49. Lincoln – 13/02
Com uma trama histórica interessante e importante para a compreensão
dos EUA e, consequentemente, de questões relacionadas a todo o continente
americano, Steven Spielberg poderia ter feito um filme político, mas não
resistiu à tentação de endeusar e mitificar a figura de Abraham Lincoln. Assim,
em vez de um ser humano falho e complexo num cargo delicado, temos diante de
nós um ‘mito’, um grande homem, de gênio inigualável, que enfrentou tudo e todos, que lutou por uma causa por...
porque era um grande homem.
Apoiado na caracterização impressionante de Daniel Day-Lewis
(um ‘monstro’; como de costume, dá uma aula e faz valer o ingresso) e num elenco que talvez
só alguém de sua importância consiga reunir - Tommy Lee Jones, fabuloso, além
de David Strathairn, James Spader, Hal Holbrook, Joseph Gordon-Levitt, Jackie
Earle Haley, Tim Blake Nelson, entre outros - Spielberg perde a oportunidade de
se aprofundar na questão política da abolição da escravidão para seguir a
‘cartilha’ (que ele ajudou a criar, diga-se de passagem), subindo a música para
emocionar, sem pudor de manipular o espectador.
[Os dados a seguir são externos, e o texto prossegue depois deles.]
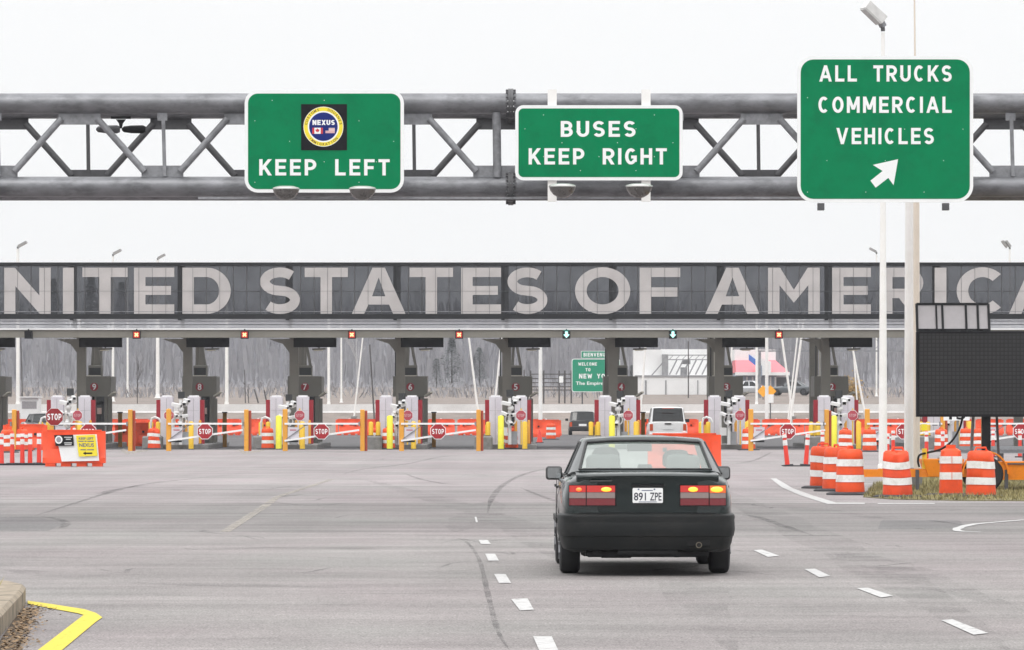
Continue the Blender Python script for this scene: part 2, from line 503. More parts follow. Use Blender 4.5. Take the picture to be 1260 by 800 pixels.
M['galv'] = mat('galvanised_steel', (.20, .203, .215), .45, .5, var=.28, scale=2.6, stretch=(.6, 1, 1.3), dirt=(.045, .045, .05), dirt_amt=.55, dirt_scale=3.0, bump=.1)
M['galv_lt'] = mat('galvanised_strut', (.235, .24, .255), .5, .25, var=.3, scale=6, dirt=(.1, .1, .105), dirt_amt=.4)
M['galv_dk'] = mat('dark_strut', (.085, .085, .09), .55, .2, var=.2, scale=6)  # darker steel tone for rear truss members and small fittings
M['green'] = mat('green_sign_sheeting', C8(0, 124, 79), .6, spec=.08, var=.06, scale=3, dirt=C8(6, 100, 66), dirt_amt=.45, dirt_scale=1.8)
M['sign_white'] = mat('white_sign_sheeting', (.84, .85, .85), .45, var=.03, scale=4)
M['blackplate'] = mat('black_plate', (.012, .012, .015), .6, spec=.12, var=.3, scale=3)
M['yellow'] = mat('yellow_sheeting', (.85, .70, .03), .5, var=.05)
M['navy'] = mat('navy_print', (.014, .026, .17), .6, spec=.1, var=.05)
M['redprint'] = mat('red_print', (.55, .03, .04), .5, var=.05)
M['brownprint'] = mat('brown_print', (.16, .08, .02), .5, var=.05)
M['black'] = mat('black_plastic', (.012, .012, .013), .6, spec=.2, var=.2)
M['blackm'] = mat('black_board', (.012, .012, .014), .65, spec=.2, var=.15)
M['stopred'] = mat('stop_red', C8(160, 22, 34), .45, var=.06)
M['stopfade'] = mat('faded_stop_red', C8(176, 70, 84), .6, var=.15, scale=9)
M['orange'] = mat('safety_orange', C8(232, 80, 26), .55, var=.08, scale=5, dirt=C8(190, 62, 24), dirt_amt=.5, dirt_scale=3)
M['orange2'] = mat('barrier_orange', C8(236, 76, 30), .55, var=.10, scale=3, dirt=C8(186, 66, 34), dirt_amt=.55, dirt_scale=2)
M['redorange'] = mat('red_delineator', C8(226, 62, 48), .5, var=.08)
M['band'] = mat('reflective_band', (.80, .79, .77), .45, var=.08, scale=8, dirt=(.45, .40, .36), dirt_amt=.5, dirt_scale=6)
M['rubber'] = mat('rubber', (.022, .022, .024), .85, var=.2, scale=8)
M['rubber_base'] = mat('rubber_base', (.045, .045, .05), .85, var=.3, scale=8)
M['whitepole'] = mat('white_painted_steel', (.84, .83, .81), .45, var=.04, scale=2, dirt=(.70, .65, .58), dirt_amt=.3, dirt_scale=1.5)
M['tanpole'] = mat('cream_painted_steel', (.70, .62, .53), .45, var=.06, scale=2)
M['whitebox'] = mat('white_cabinet', C8(208, 204, 211), .5, var=.05, scale=3, dirt=C8(176, 168, 180), dirt_amt=.3, dirt_scale=2)
M['whitecam'] = mat('white_housing', (.68, .68, .68), .4, var=.06)
M['maroon'] = mat('maroon_panel', C8(150, 24, 40), .5, var=.08)
M['booth'] = mat('grey_booth_metal', C8(120, 118, 111), .55, .1, var=.08, scale=2, dirt=C8(100, 97, 90), dirt_amt=.4)
M['booth_lt'] = mat('pale_trim', C8(196, 192, 180), .5, var=.06)
M['booth_dk'] = mat('dark_vent', (.028, .03, .032), .5, var=.2)
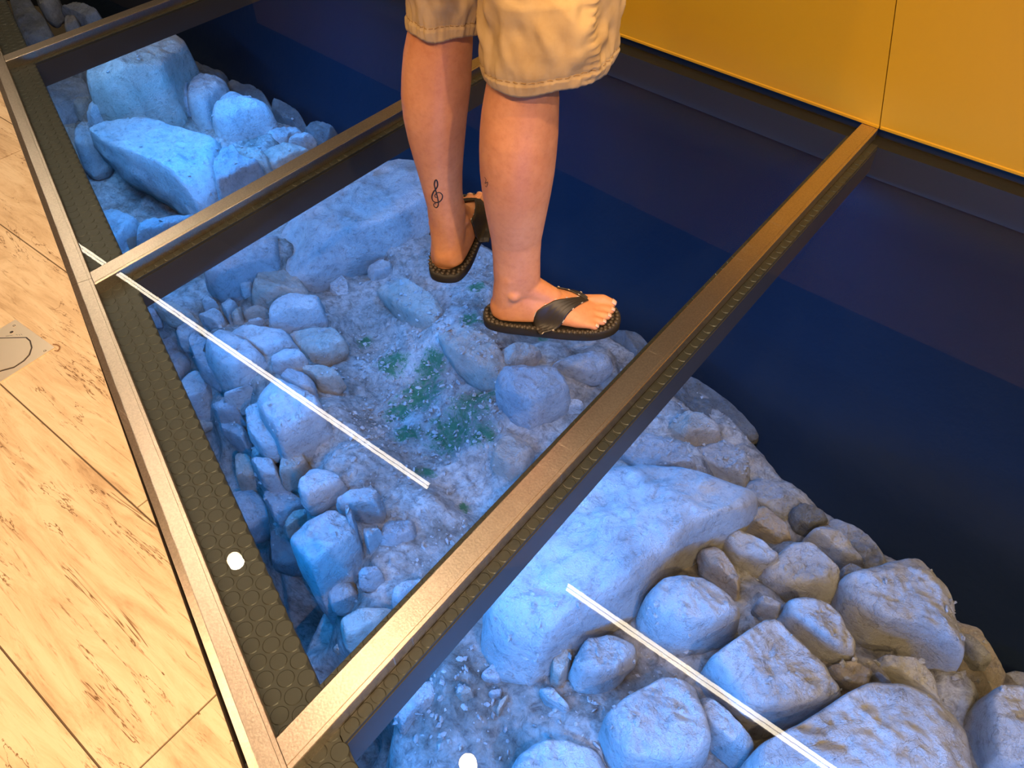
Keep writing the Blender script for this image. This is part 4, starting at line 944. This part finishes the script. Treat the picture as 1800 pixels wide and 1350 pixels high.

Na cena da votação da emenda, ele quase me pegou. Até que pensei: 'Se todos estão contando os votos, da Câmara aos soldados, pra que o mistério e a demora em revelar o resultado?'. O resultado é a
estranha sensação de 'já vi esses truques antes'. Sorria, você está sendo manipulado.
Não satisfeito, Spielberg ainda cria arcos artificiais e
melodramáticos (todo a história da família de Lincoln, em especial as intervenções de Sally
Field, caricatural e dois tons acima do necessário).

É uma pena ainda que ‘Lincoln’ se inclua no hall dos filmes que
tratam de direitos dos negros com uma visão predominantemente branca (incluo aí
também o deplorável ‘Histórias Cruzadas’), estabelecendo escravos como
‘coitados’ à espera do homem branco que vai salvá-los da escravidão.
Simplesmente lamentável.
E viva Django, explodindo a Casa Grande e fazendo justiça
histórica na ficção!
MEMO: A cena que se passa, se não me engano, na noite
anterior à votação da emenda, em que Lincoln é veemente e fala duro pela
primeira vez com os membros mais próximos de seu gabinete.